Gönderen Etiketler: zaman:
Bugünkü konumuz epey acıklı. Geçen hafta pazar günü babamların papağanı açık balkon kapısından uçtu gitti. Bir haftadır mahallede kuşu bulmaya çalışıyoruz. Eğer yöntemlerimiz işe yarasaydı bu yazı kuşu kaybolan nicelerine yardımcı olabilirdi. Ama ne yazık ki bir haftalık emeklerimiz sonucunda pek bir şey elde edemedik. Yine de bizim için işe yaramayan başkası için yarar belki. Kim bilir.

Öncelikle papağanla bizim duygusal ilişkimizin arka planını vermeliyim. Kuş sahibi olmayan insanlar bunu bir mülkiyet edinmekten ibaret gibi görebiliyor. Kaçan kuş da kaybolan eşyayla denk hale geliyor bu bakış açısıyla. Önce bu yanılgıyı bir kıralım. Kivi (bundan sonra adıyla bahsedeceğim ondan) geçen senenin haziran ayında minicik bir bebekken geldi evimize. İlk geldiğinde katı yemek yiyemiyordu. Düşünün ne kadar bebek. Şırınganın içine sıvı mama hazırlayıp kendimiz yediriyorduk. O zamanlar bir kafesi de yoktu. İçinde geldiği kedi taşıma çantasının altına polar pijamaları keserek yumuşak bir yatak yapmıştık. Sabah hepimizden önce uyanıp etrafta paytak paytak dolaşırdı.


O kadar bebekti ki avcumuzla başını sardığımızda anında mayışma haline girer, daha yeni yeni çıkmış tüylerini kabartırdı. Gözlerini huzurla kısar, tatlı tatlı mırlardı. Bu hallerini gördüğünüz bir yaratığı nasıl bağrınıza basmazsınız? Bağra basılmaktan da çok hoşlanırdı. Bir insan yavrusu gibi uyuklamaya başlardı. 

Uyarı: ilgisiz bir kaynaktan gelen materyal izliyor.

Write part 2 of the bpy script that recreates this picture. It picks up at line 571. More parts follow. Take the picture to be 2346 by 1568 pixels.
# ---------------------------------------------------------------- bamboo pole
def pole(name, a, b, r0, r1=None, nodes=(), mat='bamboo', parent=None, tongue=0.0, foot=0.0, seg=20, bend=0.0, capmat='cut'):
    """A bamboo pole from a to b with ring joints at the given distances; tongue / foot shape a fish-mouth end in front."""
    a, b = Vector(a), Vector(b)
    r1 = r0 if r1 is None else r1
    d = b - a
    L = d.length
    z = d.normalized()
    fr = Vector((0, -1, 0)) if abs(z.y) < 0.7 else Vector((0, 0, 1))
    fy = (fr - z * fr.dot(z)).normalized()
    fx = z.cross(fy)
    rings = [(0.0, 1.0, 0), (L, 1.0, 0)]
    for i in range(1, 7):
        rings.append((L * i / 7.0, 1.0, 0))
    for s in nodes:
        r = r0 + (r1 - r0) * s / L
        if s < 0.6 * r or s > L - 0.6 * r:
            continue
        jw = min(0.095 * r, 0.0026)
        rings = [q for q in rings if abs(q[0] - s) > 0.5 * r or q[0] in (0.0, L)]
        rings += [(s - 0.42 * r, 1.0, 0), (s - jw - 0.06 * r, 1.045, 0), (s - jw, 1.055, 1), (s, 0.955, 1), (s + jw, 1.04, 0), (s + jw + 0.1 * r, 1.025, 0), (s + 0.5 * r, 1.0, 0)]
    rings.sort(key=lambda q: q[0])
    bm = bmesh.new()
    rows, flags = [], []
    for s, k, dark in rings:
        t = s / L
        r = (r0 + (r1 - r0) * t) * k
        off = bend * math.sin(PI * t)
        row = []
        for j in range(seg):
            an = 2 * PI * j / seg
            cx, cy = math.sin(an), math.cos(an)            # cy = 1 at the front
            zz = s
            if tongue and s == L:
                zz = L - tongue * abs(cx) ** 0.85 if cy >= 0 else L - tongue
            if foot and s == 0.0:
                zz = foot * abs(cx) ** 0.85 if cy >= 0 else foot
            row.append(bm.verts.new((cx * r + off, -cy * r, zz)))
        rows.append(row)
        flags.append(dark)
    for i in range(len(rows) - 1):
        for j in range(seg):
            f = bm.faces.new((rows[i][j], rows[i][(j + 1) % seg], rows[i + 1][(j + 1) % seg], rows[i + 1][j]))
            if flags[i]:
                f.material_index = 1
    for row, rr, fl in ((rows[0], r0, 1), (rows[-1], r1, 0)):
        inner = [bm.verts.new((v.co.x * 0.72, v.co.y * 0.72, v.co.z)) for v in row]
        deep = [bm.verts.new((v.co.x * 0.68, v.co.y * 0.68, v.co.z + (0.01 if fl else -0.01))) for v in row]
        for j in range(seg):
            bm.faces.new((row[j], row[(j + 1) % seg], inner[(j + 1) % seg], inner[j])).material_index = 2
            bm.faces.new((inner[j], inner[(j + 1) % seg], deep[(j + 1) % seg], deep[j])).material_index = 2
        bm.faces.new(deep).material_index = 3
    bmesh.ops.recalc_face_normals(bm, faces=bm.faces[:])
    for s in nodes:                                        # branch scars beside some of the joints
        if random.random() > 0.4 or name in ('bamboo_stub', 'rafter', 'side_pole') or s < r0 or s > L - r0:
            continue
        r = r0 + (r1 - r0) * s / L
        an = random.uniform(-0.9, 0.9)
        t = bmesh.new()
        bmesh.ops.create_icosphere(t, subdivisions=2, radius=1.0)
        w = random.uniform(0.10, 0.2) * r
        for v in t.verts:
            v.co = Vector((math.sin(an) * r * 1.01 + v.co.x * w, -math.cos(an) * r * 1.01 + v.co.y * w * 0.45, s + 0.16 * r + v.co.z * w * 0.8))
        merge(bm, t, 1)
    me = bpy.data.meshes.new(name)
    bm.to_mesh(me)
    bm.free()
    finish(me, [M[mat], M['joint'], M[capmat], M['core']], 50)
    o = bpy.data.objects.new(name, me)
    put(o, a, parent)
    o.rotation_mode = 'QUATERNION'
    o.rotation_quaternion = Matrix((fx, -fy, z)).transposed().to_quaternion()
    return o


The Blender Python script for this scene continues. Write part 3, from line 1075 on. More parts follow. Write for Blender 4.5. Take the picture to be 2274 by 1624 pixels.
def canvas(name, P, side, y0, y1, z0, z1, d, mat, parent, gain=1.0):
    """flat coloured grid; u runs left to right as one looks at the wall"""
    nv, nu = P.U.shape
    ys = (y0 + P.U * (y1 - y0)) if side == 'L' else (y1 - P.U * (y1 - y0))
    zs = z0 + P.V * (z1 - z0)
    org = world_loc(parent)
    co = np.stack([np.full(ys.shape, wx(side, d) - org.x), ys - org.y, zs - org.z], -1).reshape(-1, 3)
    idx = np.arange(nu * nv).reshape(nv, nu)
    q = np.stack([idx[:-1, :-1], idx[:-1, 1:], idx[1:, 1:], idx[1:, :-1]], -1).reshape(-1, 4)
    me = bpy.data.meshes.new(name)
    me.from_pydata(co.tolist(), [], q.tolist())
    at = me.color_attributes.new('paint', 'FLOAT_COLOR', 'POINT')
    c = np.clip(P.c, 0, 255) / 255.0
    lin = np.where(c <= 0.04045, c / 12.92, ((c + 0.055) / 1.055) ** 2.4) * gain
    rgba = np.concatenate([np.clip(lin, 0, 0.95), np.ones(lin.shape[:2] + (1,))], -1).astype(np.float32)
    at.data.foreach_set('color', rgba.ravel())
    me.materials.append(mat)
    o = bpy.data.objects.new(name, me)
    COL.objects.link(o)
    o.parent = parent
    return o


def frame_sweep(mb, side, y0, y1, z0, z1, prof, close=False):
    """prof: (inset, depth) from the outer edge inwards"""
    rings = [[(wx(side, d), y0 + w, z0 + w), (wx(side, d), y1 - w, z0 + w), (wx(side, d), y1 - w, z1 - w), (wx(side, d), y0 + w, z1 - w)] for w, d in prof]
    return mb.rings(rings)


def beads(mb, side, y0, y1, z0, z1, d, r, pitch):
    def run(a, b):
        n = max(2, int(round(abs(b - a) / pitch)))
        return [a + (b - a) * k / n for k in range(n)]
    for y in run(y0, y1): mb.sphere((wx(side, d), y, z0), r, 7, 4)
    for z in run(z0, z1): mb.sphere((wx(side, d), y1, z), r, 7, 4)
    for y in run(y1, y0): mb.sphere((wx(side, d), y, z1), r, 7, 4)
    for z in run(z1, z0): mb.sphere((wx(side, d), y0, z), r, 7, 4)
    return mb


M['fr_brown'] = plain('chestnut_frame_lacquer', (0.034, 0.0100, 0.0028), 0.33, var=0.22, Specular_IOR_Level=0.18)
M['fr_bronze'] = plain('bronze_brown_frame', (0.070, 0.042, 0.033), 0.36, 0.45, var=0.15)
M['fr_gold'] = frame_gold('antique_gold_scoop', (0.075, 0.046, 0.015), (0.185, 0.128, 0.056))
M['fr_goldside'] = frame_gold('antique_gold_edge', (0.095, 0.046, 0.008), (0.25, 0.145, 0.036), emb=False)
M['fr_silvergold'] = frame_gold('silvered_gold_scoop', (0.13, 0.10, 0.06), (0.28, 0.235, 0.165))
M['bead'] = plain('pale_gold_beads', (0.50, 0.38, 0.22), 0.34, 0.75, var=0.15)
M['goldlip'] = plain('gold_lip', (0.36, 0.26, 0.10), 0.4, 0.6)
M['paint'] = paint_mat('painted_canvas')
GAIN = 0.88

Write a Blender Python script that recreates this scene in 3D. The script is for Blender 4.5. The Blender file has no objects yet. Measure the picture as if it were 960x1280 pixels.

O büyümeye başladığında ben evlenip uzaklara gittim. Ama haberlerini aldım. İlk kelimesi. İlk şarkısı. Bolca fotoğraf ve videolar. Papağanlarda birine bağlanma eğilimi var. Evden birini seçiyorlar ve sürekli seçtikleri kişiyle beraber olmak istiyorlar. Onunlayken huzurlu oluyor, uzaktayken o kişiyi arama halinde oluyorlar. Kivi’nin bağlanmak için seçtiği kişi kısa süre içinde annem oldu. Nedenini bilmiyorum. Annemin yumuşak huyu, tatlı tatlı konuşmaları onu cezbetmiş olabilir.